I suddenly feel quite certain that, if I were to chop down some of the trees that had been spoken into existence, I would find a range of rings running through their trunks.

“The earth was brought to life with age built into it… just like Adam. He did not begin life as an infant. The earth came into being with what it would need to sustain the life that was created. It was old when it was young. The world was
made with maturity; it was also produced with purpose.”

These thoughts are thrilling. Why had I not seen this before? It seems so simple. Obtusely obvious. Had others not observed this correlation? If they had, why wasn’t it being candidly conveyed?

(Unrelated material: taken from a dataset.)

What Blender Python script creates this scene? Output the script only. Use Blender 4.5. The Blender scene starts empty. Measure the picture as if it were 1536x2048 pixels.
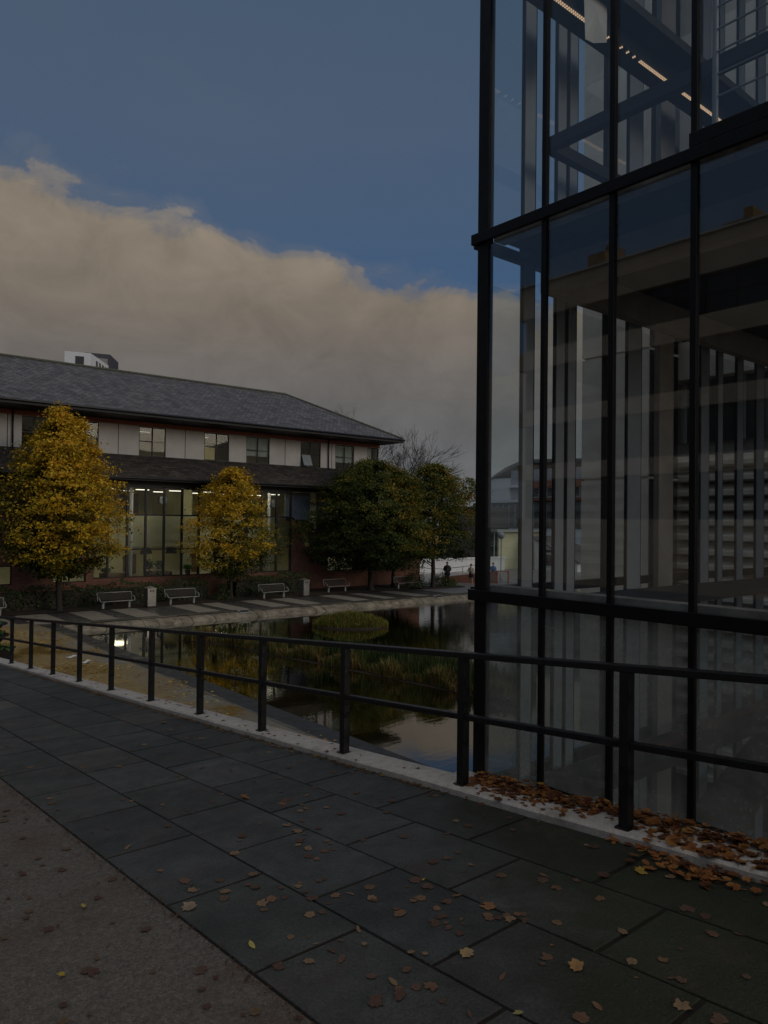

In the span of thirty seconds I have been ravaged by a radical revelation. I feel the weight of its worth resting on me; it is tantamount to tangible.

I am neither a theologian nor am I a scientist. I don’t claim that the ethics of evolution are completely compatible with the Bible’s account of creation. But certainly Science can come concurrent to creation and affirm our faith with facts.

Of course, the Omnipotent Originator of the Universe is exceedingly elusive to what our mind could ever envision. Above what science could ever extensively elucidate.

Accordingly, creation is confounding too. Each diverse discovery deems it more marvelous to grasp. Many scientists have reluctantly relented to the theory of Intelligent Design.

That’s why, alongside those facts, we also need faith.

Lying inexplicably at the intersection of those two essential elements is an exceptional endowment: the intermittent insight of our dreams.